THE TASK | Return each line of the material verbatim.

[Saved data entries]
════════════════════

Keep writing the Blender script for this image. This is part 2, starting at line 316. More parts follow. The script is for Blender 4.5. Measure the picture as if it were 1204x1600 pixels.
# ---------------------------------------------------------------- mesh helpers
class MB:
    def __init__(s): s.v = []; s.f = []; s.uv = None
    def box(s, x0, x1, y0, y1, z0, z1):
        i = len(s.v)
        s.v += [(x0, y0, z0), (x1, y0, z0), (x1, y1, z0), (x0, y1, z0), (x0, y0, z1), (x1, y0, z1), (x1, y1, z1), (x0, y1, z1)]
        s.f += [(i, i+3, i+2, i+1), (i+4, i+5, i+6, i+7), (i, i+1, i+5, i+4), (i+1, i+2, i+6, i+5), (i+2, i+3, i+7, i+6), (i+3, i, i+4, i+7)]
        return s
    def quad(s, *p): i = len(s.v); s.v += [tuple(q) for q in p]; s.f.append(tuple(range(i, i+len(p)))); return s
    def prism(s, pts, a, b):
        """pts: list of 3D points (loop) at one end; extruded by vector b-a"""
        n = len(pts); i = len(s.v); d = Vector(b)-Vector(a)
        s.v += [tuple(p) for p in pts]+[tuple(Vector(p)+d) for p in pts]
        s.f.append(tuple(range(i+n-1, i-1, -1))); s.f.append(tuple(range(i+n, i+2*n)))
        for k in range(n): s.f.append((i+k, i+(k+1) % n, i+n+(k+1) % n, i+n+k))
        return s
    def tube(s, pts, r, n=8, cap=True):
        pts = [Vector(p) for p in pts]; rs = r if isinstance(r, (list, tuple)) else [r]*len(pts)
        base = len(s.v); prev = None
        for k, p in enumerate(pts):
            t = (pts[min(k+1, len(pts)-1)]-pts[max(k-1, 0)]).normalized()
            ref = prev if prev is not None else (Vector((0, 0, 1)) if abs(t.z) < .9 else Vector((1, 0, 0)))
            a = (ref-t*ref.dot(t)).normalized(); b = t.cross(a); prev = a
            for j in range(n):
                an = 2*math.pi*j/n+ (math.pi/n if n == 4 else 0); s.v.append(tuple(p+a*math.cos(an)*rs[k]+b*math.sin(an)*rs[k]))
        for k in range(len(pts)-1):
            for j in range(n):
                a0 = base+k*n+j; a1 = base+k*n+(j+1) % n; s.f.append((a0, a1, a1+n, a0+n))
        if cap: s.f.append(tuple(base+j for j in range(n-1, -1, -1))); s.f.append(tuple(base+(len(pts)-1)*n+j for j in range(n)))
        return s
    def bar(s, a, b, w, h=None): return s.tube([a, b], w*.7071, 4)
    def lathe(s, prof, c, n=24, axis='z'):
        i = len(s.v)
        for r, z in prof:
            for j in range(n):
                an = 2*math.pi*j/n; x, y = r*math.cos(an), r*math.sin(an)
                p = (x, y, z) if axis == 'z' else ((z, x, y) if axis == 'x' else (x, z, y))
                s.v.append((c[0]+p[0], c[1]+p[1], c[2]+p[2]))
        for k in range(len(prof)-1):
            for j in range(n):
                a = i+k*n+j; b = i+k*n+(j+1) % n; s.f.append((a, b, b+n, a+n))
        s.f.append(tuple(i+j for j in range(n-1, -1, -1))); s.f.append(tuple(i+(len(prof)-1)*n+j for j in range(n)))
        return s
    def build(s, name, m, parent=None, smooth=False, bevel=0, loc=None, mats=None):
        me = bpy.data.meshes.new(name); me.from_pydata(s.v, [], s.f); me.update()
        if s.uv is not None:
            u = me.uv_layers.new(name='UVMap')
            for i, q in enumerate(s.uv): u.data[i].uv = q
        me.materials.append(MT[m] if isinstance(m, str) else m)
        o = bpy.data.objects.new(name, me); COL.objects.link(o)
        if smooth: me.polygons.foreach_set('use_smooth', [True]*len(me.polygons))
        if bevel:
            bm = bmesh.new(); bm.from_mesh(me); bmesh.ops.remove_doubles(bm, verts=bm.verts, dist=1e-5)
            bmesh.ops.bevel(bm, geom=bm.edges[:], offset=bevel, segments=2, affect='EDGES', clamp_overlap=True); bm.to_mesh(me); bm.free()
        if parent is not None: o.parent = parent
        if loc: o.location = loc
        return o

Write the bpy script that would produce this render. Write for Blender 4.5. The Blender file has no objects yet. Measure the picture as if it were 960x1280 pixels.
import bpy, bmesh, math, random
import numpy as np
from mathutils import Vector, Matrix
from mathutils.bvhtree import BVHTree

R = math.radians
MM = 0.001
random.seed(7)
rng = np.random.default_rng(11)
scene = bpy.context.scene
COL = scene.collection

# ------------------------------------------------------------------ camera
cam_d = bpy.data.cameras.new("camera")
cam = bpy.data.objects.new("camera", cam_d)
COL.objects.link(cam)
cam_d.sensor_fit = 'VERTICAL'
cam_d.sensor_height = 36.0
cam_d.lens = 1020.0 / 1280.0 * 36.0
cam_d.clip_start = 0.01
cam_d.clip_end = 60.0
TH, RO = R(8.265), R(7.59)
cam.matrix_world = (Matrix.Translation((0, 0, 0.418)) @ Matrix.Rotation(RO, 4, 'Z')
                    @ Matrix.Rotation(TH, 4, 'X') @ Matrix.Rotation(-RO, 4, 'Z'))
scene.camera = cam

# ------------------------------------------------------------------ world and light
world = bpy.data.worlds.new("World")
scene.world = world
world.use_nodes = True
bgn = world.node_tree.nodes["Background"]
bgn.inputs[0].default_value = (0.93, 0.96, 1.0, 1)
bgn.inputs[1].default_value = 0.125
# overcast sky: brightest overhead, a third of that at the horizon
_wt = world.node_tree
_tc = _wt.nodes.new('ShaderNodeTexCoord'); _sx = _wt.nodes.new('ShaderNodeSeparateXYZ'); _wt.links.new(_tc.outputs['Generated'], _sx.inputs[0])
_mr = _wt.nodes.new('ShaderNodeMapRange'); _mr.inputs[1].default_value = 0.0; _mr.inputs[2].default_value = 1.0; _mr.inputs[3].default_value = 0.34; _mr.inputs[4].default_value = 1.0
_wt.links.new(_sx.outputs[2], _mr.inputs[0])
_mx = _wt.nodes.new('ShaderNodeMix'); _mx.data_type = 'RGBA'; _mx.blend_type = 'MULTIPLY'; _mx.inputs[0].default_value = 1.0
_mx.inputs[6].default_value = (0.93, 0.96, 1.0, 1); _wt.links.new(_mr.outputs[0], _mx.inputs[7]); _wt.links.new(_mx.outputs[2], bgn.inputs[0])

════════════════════

SOLVED PROBLEM |
Keep writing the Blender script for this image. This is part 2, starting at line 316. More parts follow. The script is for Blender 4.5. Measure the picture as if it were 1204x1600 pixels.
# ---------------------------------------------------------------- mesh helpers
class MB:
    def __init__(s): s.v = []; s.f = []; s.uv = None
    def box(s, x0, x1, y0, y1, z0, z1):
        i = len(s.v)
        s.v += [(x0, y0, z0), (x1, y0, z0), (x1, y1, z0), (x0, y1, z0), (x0, y0, z1), (x1, y0, z1), (x1, y1, z1), (x0, y1, z1)]
        s.f += [(i, i+3, i+2, i+1), (i+4, i+5, i+6, i+7), (i, i+1, i+5, i+4), (i+1, i+2, i+6, i+5), (i+2, i+3, i+7, i+6), (i+3, i, i+4, i+7)]
        return s
    def quad(s, *p): i = len(s.v); s.v += [tuple(q) for q in p]; s.f.append(tuple(range(i, i+len(p)))); return s
    def prism(s, pts, a, b):
        """pts: list of 3D points (loop) at one end; extruded by vector b-a"""
        n = len(pts); i = len(s.v); d = Vector(b)-Vector(a)
        s.v += [tuple(p) for p in pts]+[tuple(Vector(p)+d) for p in pts]
        s.f.append(tuple(range(i+n-1, i-1, -1))); s.f.append(tuple(range(i+n, i+2*n)))
        for k in range(n): s.f.append((i+k, i+(k+1) % n, i+n+(k+1) % n, i+n+k))
        return s
    def tube(s, pts, r, n=8, cap=True):
        pts = [Vector(p) for p in pts]; rs = r if isinstance(r, (list, tuple)) else [r]*len(pts)
        base = len(s.v); prev = None
        for k, p in enumerate(pts):
            t = (pts[min(k+1, len(pts)-1)]-pts[max(k-1, 0)]).normalized()
            ref = prev if prev is not None else (Vector((0, 0, 1)) if abs(t.z) < .9 else Vector((1, 0, 0)))
            a = (ref-t*ref.dot(t)).normalized(); b = t.cross(a); prev = a
            for j in range(n):
                an = 2*math.pi*j/n+ (math.pi/n if n == 4 else 0); s.v.append(tuple(p+a*math.cos(an)*rs[k]+b*math.sin(an)*rs[k]))
        for k in range(len(pts)-1):
            for j in range(n):
                a0 = base+k*n+j; a1 = base+k*n+(j+1) % n; s.f.append((a0, a1, a1+n, a0+n))
        if cap: s.f.append(tuple(base+j for j in range(n-1, -1, -1))); s.f.append(tuple(base+(len(pts)-1)*n+j for j in range(n)))
        return s
    def bar(s, a, b, w, h=None): return s.tube([a, b], w*.7071, 4)
    def lathe(s, prof, c, n=24, axis='z'):
        i = len(s.v)
        for r, z in prof:
            for j in range(n):
                an = 2*math.pi*j/n; x, y = r*math.cos(an), r*math.sin(an)
                p = (x, y, z) if axis == 'z' else ((z, x, y) if axis == 'x' else (x, z, y))
                s.v.append((c[0]+p[0], c[1]+p[1], c[2]+p[2]))
        for k in range(len(prof)-1):
            for j in range(n):
                a = i+k*n+j; b = i+k*n+(j+1) % n; s.f.append((a, b, b+n, a+n))
        s.f.append(tuple(i+j for j in range(n-1, -1, -1))); s.f.append(tuple(i+(len(prof)-1)*n+j for j in range(n)))
        return s
    def build(s, name, m, parent=None, smooth=False, bevel=0, loc=None, mats=None):
        me = bpy.data.meshes.new(name); me.from_pydata(s.v, [], s.f); me.update()
        if s.uv is not None:
            u = me.uv_layers.new(name='UVMap')
            for i, q in enumerate(s.uv): u.data[i].uv = q
        me.materials.append(MT[m] if isinstance(m, str) else m)
        o = bpy.data.objects.new(name, me); COL.objects.link(o)
        if smooth: me.polygons.foreach_set('use_smooth', [True]*len(me.polygons))
        if bevel:
            bm = bmesh.new(); bm.from_mesh(me); bmesh.ops.remove_doubles(bm, verts=bm.verts, dist=1e-5)
            bmesh.ops.bevel(bm, geom=bm.edges[:], offset=bevel, segments=2, affect='EDGES', clamp_overlap=True); bm.to_mesh(me); bm.free()
        if parent is not None: o.parent = parent
        if loc: o.location = loc
        return o

Write the bpy script that would produce this render. Write for Blender 4.5. The Blender file has no objects yet. Measure the picture as if it were 960x1280 pixels.
import bpy, bmesh, math, random
import numpy as np
from mathutils import Vector, Matrix
from mathutils.bvhtree import BVHTree

R = math.radians
MM = 0.001
random.seed(7)
rng = np.random.default_rng(11)
scene = bpy.context.scene
COL = scene.collection

# ------------------------------------------------------------------ camera
cam_d = bpy.data.cameras.new("camera")
cam = bpy.data.objects.new("camera", cam_d)
COL.objects.link(cam)
cam_d.sensor_fit = 'VERTICAL'
cam_d.sensor_height = 36.0
cam_d.lens = 1020.0 / 1280.0 * 36.0
cam_d.clip_start = 0.01
cam_d.clip_end = 60.0
TH, RO = R(8.265), R(7.59)
cam.matrix_world = (Matrix.Translation((0, 0, 0.418)) @ Matrix.Rotation(RO, 4, 'Z')
                    @ Matrix.Rotation(TH, 4, 'X') @ Matrix.Rotation(-RO, 4, 'Z'))
scene.camera = cam

# ------------------------------------------------------------------ world and light
world = bpy.data.worlds.new("World")
scene.world = world
world.use_nodes = True
bgn = world.node_tree.nodes["Background"]
bgn.inputs[0].default_value = (0.93, 0.96, 1.0, 1)
bgn.inputs[1].default_value = 0.125
# overcast sky: brightest overhead, a third of that at the horizon
_wt = world.node_tree
_tc = _wt.nodes.new('ShaderNodeTexCoord'); _sx = _wt.nodes.new('ShaderNodeSeparateXYZ'); _wt.links.new(_tc.outputs['Generated'], _sx.inputs[0])
_mr = _wt.nodes.new('ShaderNodeMapRange'); _mr.inputs[1].default_value = 0.0; _mr.inputs[2].default_value = 1.0; _mr.inputs[3].default_value = 0.34; _mr.inputs[4].default_value = 1.0
_wt.links.new(_sx.outputs[2], _mr.inputs[0])
_mx = _wt.nodes.new('ShaderNodeMix'); _mx.data_type = 'RGBA'; _mx.blend_type = 'MULTIPLY'; _mx.inputs[0].default_value = 1.0
_mx.inputs[6].default_value = (0.93, 0.96, 1.0, 1); _wt.links.new(_mr.outputs[0], _mx.inputs[7]); _wt.links.new(_mx.outputs[2], bgn.inputs[0])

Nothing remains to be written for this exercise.